#### WHAT TO DO
Pull out every line with the word "picture".

#### RECORDS TO USE
- - -

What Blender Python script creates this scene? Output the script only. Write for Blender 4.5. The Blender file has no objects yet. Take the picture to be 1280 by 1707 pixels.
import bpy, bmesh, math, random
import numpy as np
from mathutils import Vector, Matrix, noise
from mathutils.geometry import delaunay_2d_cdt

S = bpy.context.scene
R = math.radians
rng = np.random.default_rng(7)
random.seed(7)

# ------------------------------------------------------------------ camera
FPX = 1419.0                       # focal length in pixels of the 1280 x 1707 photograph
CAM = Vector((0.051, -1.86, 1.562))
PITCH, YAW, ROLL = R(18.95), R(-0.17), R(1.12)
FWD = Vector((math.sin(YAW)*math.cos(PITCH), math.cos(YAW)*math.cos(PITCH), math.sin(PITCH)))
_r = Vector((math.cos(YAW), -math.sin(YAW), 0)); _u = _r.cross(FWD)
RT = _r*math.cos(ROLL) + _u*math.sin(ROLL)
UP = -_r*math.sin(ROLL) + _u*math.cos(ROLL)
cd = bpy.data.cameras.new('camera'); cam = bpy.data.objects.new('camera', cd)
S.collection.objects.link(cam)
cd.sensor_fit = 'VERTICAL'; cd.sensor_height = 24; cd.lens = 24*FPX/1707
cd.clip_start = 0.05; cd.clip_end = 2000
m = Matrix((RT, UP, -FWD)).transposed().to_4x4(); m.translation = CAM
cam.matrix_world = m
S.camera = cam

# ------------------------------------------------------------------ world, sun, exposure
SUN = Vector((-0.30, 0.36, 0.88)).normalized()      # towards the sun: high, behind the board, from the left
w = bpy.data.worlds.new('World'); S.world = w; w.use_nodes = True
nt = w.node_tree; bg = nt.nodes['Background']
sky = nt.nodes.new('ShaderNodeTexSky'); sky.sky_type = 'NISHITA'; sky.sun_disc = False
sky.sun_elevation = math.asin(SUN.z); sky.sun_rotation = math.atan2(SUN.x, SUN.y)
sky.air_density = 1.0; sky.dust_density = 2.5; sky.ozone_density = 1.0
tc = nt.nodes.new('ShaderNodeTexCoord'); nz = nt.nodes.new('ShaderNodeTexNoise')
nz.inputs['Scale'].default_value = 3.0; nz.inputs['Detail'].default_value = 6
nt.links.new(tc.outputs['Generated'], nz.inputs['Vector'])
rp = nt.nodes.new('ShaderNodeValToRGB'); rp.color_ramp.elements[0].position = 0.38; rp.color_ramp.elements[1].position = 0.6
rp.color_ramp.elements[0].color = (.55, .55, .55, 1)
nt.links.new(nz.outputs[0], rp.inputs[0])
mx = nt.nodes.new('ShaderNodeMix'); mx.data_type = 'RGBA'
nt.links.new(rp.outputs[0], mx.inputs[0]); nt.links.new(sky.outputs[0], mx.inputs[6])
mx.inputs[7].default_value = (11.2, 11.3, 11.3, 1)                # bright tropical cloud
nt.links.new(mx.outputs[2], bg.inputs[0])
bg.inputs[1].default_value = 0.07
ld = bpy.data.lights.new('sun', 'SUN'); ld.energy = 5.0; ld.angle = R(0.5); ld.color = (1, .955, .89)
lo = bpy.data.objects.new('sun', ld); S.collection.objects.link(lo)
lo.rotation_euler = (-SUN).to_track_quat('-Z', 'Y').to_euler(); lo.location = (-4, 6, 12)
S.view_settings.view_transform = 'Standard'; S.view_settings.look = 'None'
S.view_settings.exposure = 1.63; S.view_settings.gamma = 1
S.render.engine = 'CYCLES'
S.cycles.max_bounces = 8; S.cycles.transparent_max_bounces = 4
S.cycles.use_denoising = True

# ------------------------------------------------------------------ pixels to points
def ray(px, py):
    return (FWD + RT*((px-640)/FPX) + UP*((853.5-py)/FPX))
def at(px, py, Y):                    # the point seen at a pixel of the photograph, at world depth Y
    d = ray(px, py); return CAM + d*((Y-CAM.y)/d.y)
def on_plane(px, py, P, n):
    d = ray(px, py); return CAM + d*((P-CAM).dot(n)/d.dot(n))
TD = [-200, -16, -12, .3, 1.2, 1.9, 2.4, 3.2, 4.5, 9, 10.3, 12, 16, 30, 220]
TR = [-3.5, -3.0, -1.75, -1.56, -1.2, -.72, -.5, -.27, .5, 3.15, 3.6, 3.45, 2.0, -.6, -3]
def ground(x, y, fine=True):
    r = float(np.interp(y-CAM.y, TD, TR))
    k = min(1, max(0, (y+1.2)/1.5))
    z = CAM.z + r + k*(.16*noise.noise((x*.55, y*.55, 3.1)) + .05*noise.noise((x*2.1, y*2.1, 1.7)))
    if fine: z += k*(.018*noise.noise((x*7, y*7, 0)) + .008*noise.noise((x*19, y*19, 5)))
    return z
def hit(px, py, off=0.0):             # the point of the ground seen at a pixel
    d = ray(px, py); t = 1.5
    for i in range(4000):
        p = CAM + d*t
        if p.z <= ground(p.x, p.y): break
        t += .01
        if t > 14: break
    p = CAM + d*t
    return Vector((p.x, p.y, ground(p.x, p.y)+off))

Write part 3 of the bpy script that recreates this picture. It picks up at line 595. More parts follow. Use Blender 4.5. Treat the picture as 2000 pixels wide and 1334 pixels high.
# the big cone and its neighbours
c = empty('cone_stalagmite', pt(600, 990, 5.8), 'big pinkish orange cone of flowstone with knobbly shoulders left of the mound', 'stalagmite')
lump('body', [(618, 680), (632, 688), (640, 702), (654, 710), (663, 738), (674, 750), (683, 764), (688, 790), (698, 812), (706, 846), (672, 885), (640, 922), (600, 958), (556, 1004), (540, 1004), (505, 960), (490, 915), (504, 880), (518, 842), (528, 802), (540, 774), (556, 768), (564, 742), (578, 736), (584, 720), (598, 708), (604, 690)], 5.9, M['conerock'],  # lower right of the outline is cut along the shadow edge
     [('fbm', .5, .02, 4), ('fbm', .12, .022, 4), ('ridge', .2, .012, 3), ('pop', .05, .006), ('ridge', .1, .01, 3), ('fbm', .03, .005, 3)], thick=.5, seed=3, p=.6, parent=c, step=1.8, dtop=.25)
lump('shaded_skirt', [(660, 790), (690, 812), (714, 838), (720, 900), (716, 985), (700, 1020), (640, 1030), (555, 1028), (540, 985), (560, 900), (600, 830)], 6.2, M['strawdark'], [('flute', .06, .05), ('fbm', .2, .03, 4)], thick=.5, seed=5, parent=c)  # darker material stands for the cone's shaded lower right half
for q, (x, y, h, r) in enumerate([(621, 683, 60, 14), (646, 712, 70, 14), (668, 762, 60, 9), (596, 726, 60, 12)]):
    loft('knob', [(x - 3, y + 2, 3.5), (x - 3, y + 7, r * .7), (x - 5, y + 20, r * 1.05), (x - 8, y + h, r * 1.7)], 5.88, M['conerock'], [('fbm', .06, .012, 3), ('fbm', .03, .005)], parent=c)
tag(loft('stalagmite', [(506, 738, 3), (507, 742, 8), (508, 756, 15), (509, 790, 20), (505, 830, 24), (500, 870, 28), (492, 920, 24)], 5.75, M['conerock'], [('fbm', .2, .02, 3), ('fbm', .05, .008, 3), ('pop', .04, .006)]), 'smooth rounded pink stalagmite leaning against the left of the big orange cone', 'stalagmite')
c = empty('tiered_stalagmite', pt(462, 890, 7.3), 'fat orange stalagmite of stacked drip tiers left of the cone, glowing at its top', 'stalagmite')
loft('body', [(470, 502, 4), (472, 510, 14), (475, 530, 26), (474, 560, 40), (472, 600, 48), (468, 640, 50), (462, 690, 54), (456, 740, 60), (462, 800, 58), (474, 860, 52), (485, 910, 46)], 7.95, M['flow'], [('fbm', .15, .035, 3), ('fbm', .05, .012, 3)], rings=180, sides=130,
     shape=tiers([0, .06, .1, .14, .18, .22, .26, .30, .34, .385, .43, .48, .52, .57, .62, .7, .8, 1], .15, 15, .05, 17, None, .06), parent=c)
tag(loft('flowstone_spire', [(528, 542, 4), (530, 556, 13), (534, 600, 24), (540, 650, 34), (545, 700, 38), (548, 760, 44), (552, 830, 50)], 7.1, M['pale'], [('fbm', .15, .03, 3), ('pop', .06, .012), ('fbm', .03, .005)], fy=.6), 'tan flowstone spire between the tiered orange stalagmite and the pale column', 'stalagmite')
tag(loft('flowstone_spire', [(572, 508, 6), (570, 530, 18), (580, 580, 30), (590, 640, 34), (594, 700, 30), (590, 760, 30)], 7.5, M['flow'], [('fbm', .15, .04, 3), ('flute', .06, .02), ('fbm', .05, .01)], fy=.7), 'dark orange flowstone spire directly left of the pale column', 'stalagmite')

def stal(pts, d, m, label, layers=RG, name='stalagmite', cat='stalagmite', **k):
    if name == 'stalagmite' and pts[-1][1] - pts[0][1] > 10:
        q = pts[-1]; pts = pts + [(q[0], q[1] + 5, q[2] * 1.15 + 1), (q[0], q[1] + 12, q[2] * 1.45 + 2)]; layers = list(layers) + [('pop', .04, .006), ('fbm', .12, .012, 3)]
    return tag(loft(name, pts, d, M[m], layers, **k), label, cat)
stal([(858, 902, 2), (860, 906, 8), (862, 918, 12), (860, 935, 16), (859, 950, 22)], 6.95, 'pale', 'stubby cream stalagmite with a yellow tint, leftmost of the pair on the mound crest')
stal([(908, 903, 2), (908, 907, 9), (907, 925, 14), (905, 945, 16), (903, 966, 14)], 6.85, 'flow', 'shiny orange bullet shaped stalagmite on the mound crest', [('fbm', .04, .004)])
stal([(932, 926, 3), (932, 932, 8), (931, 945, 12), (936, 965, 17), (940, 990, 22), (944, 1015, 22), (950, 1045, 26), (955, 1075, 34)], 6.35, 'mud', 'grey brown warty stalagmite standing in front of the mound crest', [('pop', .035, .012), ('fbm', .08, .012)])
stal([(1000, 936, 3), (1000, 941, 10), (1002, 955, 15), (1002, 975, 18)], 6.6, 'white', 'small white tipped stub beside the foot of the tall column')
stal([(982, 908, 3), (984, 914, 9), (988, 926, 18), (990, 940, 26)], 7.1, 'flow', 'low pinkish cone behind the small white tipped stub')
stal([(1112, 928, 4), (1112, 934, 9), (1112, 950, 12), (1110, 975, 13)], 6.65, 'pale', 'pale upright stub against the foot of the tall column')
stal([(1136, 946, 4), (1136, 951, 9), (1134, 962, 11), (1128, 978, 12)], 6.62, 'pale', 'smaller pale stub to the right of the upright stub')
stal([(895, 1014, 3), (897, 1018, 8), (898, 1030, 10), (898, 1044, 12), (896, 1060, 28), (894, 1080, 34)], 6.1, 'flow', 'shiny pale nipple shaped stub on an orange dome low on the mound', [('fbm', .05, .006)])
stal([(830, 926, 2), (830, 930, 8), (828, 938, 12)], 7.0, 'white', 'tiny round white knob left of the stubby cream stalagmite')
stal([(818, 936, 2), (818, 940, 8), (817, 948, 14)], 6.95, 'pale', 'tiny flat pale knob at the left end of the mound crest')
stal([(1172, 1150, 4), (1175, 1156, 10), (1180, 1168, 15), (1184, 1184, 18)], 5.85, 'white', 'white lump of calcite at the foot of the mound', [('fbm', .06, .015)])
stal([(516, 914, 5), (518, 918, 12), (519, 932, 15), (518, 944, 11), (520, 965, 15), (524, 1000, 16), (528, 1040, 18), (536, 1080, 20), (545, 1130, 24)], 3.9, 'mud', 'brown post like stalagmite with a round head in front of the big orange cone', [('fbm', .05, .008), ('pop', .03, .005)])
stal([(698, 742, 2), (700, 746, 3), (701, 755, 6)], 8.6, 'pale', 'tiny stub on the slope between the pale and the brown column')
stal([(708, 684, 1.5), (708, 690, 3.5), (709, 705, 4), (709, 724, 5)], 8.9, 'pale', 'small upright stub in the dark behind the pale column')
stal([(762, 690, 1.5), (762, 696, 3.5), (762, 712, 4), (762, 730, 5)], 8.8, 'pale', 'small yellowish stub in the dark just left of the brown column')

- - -

#### WRITTEN RESPONSE
What Blender Python script creates this scene? Output the script only. Write for Blender 4.5. The Blender file has no objects yet. Take the picture to be 1280 by 1707 pixels.
Write part 3 of the bpy script that recreates this picture. It picks up at line 595. More parts follow. Use Blender 4.5. Treat the picture as 2000 pixels wide and 1334 pixels high.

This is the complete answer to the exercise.